Input for this task
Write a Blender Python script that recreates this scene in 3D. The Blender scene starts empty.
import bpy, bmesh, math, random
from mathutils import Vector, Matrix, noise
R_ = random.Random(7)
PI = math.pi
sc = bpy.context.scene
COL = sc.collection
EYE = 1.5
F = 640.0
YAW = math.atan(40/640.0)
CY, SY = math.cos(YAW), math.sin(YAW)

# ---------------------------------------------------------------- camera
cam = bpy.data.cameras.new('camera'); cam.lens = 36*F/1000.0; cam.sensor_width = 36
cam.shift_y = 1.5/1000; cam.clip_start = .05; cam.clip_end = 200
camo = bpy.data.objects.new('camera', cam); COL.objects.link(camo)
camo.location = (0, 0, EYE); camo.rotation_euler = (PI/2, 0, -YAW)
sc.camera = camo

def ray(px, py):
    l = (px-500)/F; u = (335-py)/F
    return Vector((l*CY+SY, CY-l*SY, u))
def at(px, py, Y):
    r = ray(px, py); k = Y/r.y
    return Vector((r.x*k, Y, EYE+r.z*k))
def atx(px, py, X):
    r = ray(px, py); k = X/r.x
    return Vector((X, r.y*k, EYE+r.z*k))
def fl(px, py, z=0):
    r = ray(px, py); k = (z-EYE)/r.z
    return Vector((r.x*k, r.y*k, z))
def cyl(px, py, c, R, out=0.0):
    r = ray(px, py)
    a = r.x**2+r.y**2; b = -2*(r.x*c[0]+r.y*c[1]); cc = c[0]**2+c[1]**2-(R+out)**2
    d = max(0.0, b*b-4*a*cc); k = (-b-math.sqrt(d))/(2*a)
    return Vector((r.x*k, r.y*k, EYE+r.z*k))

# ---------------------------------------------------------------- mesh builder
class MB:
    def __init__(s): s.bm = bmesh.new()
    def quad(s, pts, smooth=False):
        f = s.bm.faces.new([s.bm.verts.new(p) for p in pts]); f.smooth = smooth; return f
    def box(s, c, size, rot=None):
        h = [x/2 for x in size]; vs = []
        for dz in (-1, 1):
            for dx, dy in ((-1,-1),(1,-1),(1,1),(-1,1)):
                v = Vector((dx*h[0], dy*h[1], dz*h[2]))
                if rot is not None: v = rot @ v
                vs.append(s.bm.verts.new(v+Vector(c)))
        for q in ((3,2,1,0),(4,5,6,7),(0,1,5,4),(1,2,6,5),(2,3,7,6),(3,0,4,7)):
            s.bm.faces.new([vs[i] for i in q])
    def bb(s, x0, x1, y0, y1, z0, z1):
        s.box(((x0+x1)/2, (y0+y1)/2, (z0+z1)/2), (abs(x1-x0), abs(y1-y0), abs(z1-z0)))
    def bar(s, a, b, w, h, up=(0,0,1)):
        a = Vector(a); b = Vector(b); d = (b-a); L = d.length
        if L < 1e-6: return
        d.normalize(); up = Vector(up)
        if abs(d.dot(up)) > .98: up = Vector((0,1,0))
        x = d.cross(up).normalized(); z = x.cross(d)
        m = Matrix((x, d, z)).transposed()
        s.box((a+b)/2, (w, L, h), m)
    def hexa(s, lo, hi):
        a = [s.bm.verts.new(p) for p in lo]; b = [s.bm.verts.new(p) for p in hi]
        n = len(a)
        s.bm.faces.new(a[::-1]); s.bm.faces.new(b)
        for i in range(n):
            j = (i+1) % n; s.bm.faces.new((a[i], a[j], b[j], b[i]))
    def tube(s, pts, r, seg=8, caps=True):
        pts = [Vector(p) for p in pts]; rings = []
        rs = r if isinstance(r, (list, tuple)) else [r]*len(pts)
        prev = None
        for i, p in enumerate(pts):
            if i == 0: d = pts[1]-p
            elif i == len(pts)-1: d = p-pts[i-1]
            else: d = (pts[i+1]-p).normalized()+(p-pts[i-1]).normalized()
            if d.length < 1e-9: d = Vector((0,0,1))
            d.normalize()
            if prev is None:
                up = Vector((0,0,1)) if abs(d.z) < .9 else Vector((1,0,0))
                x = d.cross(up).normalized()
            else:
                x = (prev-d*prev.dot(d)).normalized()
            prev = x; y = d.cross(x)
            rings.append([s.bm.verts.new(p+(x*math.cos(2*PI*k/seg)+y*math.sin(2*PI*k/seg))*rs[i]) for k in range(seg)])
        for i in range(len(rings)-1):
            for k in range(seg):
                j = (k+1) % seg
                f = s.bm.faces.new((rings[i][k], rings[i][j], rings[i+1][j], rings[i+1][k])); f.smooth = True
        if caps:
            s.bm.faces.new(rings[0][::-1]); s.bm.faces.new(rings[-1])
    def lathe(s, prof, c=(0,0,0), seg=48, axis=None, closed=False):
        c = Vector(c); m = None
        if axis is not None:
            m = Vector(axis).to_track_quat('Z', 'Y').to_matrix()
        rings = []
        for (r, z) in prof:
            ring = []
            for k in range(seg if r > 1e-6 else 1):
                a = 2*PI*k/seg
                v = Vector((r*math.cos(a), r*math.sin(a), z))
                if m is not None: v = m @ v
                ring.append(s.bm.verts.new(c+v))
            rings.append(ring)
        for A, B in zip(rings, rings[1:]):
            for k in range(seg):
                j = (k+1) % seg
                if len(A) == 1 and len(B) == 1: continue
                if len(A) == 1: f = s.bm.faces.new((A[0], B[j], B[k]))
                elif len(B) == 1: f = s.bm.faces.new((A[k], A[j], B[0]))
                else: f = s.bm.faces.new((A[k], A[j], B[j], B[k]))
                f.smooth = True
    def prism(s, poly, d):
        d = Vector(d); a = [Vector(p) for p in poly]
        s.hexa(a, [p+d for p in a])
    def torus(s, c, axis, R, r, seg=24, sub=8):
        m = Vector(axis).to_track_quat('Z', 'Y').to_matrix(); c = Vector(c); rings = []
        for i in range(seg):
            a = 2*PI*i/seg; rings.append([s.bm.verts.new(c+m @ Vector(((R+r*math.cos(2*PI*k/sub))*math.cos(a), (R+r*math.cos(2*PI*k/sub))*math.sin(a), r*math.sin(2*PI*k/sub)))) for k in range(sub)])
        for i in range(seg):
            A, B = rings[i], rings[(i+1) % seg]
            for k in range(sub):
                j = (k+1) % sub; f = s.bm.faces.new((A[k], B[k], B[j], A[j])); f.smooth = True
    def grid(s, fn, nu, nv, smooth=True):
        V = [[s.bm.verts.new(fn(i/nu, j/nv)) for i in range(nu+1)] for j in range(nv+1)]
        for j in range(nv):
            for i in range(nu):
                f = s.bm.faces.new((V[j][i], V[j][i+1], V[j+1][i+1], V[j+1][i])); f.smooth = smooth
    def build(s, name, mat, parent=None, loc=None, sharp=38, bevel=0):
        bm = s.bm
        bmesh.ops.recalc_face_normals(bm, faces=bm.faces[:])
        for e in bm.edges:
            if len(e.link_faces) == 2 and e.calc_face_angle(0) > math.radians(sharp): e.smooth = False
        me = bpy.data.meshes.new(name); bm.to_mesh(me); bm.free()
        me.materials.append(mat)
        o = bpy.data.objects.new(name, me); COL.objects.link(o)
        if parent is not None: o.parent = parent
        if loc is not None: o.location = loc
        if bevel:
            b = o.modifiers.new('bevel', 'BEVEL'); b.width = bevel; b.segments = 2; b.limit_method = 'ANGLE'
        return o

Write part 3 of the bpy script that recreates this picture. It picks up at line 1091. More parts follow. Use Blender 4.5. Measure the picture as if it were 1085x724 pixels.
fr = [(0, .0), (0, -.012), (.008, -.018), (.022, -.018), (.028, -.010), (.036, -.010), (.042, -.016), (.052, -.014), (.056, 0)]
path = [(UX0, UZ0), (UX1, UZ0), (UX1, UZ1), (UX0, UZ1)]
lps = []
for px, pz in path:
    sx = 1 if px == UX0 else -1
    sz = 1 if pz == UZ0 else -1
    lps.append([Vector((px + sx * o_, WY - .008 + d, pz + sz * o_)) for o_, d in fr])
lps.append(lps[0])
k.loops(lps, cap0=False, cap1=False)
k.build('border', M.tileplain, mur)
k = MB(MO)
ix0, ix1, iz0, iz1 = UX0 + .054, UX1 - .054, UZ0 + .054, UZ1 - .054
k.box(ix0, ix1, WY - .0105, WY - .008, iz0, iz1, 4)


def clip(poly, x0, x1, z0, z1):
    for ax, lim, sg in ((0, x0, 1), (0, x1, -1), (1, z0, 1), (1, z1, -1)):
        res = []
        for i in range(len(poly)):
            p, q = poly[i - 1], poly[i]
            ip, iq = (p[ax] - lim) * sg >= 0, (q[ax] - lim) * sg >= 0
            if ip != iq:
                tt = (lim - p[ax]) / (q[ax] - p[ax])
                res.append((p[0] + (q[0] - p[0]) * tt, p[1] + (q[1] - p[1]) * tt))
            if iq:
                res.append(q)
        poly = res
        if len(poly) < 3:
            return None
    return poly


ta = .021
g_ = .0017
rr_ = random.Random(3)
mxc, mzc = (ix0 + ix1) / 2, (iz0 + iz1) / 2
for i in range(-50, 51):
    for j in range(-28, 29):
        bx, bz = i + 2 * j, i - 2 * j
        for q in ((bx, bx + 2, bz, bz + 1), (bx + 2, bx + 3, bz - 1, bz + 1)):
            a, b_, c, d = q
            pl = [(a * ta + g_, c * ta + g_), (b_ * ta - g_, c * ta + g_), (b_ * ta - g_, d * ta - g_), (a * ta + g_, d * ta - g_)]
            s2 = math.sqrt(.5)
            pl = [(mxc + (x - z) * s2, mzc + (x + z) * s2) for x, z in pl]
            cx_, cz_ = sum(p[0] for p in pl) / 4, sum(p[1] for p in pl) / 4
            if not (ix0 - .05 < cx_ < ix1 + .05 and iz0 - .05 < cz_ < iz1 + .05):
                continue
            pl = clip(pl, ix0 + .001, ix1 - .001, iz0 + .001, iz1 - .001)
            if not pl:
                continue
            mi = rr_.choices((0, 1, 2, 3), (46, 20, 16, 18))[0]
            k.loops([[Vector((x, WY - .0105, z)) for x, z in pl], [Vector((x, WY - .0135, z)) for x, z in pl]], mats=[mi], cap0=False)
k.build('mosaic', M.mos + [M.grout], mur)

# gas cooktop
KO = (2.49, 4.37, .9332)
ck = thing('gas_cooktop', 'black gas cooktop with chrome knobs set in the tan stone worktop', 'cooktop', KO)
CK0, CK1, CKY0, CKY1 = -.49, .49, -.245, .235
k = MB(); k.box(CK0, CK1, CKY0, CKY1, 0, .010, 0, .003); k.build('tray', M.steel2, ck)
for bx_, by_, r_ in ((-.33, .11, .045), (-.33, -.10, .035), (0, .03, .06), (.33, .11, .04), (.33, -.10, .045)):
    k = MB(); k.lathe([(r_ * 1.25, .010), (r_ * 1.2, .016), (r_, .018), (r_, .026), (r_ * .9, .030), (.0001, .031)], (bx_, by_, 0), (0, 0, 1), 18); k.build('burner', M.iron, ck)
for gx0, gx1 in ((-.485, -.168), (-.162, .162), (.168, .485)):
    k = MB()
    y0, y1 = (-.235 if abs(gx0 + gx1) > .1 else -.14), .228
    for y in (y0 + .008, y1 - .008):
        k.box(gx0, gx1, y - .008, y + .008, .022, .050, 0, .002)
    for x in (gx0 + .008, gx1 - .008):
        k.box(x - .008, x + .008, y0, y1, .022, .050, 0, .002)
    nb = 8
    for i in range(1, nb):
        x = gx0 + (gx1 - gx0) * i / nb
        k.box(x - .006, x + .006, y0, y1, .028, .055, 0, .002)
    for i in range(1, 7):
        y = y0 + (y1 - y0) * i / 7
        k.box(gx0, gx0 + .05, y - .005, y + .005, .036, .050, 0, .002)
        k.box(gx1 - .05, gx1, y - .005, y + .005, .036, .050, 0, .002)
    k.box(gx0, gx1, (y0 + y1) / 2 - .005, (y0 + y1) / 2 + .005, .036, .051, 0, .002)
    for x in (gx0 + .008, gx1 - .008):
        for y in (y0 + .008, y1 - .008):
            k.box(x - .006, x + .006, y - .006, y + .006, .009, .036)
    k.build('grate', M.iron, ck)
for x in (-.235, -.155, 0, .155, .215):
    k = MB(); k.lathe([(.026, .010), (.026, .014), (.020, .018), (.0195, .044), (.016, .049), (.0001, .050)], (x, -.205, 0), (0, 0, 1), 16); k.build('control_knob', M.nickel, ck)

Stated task
Pull out every line in the data above that has the word "Blender".

Written solution
Write a Blender Python script that recreates this scene in 3D. The Blender scene starts empty.
Write part 3 of the bpy script that recreates this picture. It picks up at line 1091. More parts follow. Use Blender 4.5. Measure the picture as if it were 1085x724 pixels.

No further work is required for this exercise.